The performance and longevity of Li-ion batteries in electric vehicles are significantly influenced by the cell temperature. Hence, efficient thermal management techniques are essential for battery packs. Simulation based optimization approaches improves the efficiency of the battery pack thermal management during the early stage of product development.
In this paper, a simulation-based methodology has been introduced to increase the heat transfer from/to coolant via cooling plate as well as to reduce the heat transfer from/to the external environment. The heat transfer coefficient between cooling plate and coolant needs to be enhanced to achieve efficient heat transfer through cooling plate, without exceeding the coolant pressure drop the target limit. A one-dimensional simulation methodology described in this work analyzed numerous design of experiments for coolant layout without performing CAD iteration loops and optimized the cooling channel width, height and number of channels to maximize the heat transfer coefficients within the pressure drop target.
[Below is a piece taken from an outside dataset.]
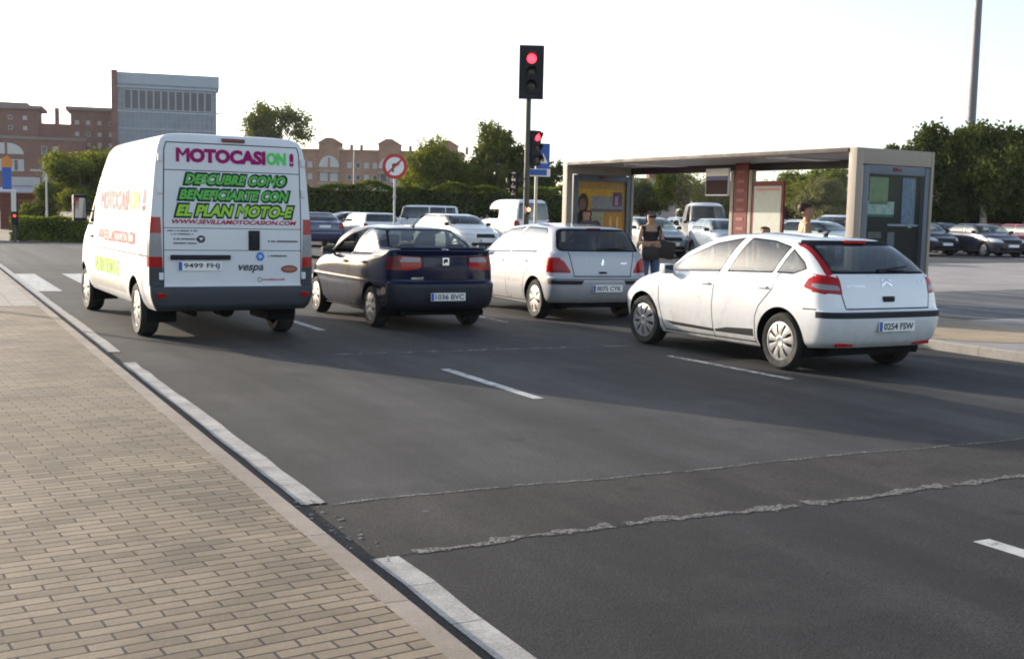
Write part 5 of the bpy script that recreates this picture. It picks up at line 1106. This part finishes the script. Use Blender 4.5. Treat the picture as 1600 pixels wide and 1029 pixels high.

A reduction of 30% in pressure drop and 36% energy saving in coolant pump along with 10% enhancement in heat transfer effectiveness has been achieved with this method.
This study also evaluated the sensitivity of each housing surface in heat transfer to external ambient. Simulation results provided recommendations for thermal insulation at minimum number of surfaces with thermal conductivity and thickness guidelines which gives maximum effectiveness at minimum material addition and cost.
In the final part of this work, both the solutions have been integrated into the battery pack and compared with the baseline for energy consumption. A standstill parking condition at different low ambient conditions for different durations has been considered and energy consumption for pre-heater circuits has been evaluated. Results show that the energy consumption for pre-heater circuits was reduced by at least 31% to a maximum of 84% for the parking duration of 48 hours and 8 hours cases respectively. Thus, the simulation based integrated approach of two solutions helps to design energy efficient battery thermal systems during the design stage for Electric vehicles.